PRECEDING CONTEXT FOR PROJECT 2025
– Trump tried to weaponize DOJ to overturn the 2020 election. Per CNN: “Perhaps the most disturbing aspect of Trump’s attempted coup was how he relentlessly tried to weaponize the Justice Department to nullify President Joe Biden’s victory. The Democratic-run Senate Judiciary Committee investigated Trump’s conduct and concluded in a recent report that he ‘grossly abused the power of the presidency.’”
– Throughout his Presidency, Trump repeatedly called to prosecute his opponents. As reported in Vox: “He told Hillary Clinton that once he won, she’d be ‘in jail.’ He said that John Kerry ‘should be prosecuted.’ He wants Adam Schiff ‘questioned at the highest level for Fraud & Treason.’ John Bolton, he says, should be ‘in jail, money seized.’ James Comey should face ‘years in jail.’” In July 2024, Trump also amplified social posts calling for televised military tribunals of Liz Cheney.
HOW ARE THESE POLICIES POSSIBLE?
– The President largely controls DOJ through the Attorney General, who is removable by the President without cause. DOJ could try to take legal action against local District Attorneys but would likely face challenges.
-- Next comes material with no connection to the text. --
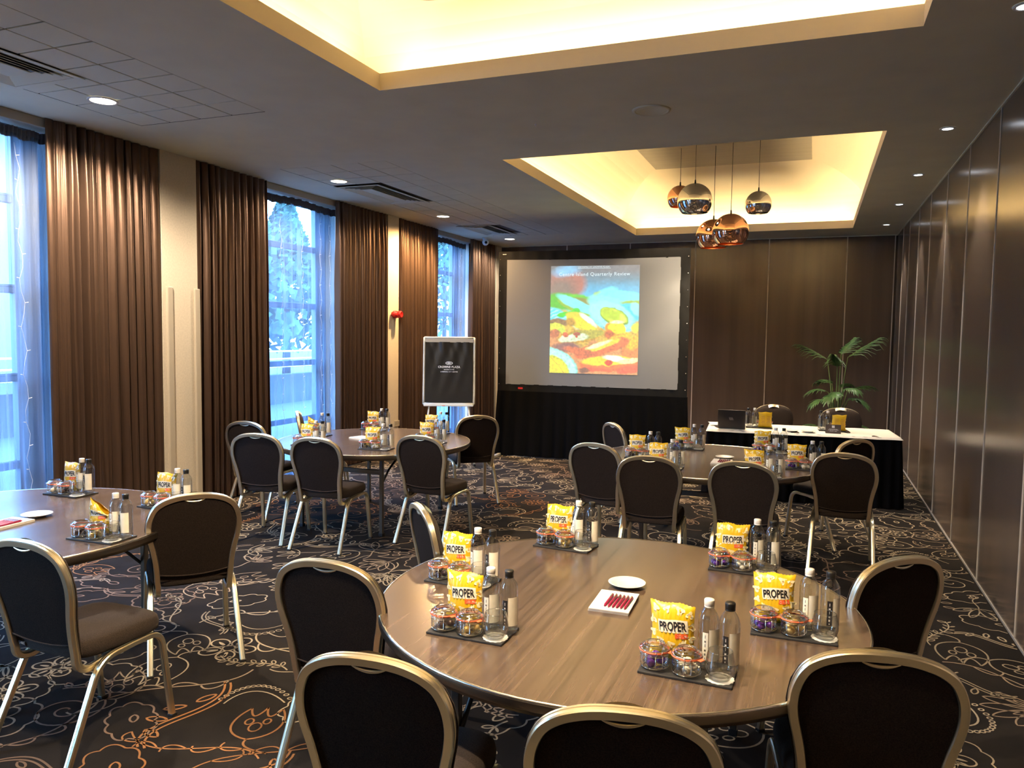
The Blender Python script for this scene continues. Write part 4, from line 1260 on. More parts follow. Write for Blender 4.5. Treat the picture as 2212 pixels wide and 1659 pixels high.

– Any sense of DOJ’s independence has resulted from presidents following norms that Trump began to unravel and could continue to erode.
– Federal and local prosecutorial discretion (the ability of prosecutors and law enforcement to exercise judgment in which cases and violations to pursue) is a bedrock principle that Trump could deploy to punish those he dislikes and favor what he prefers.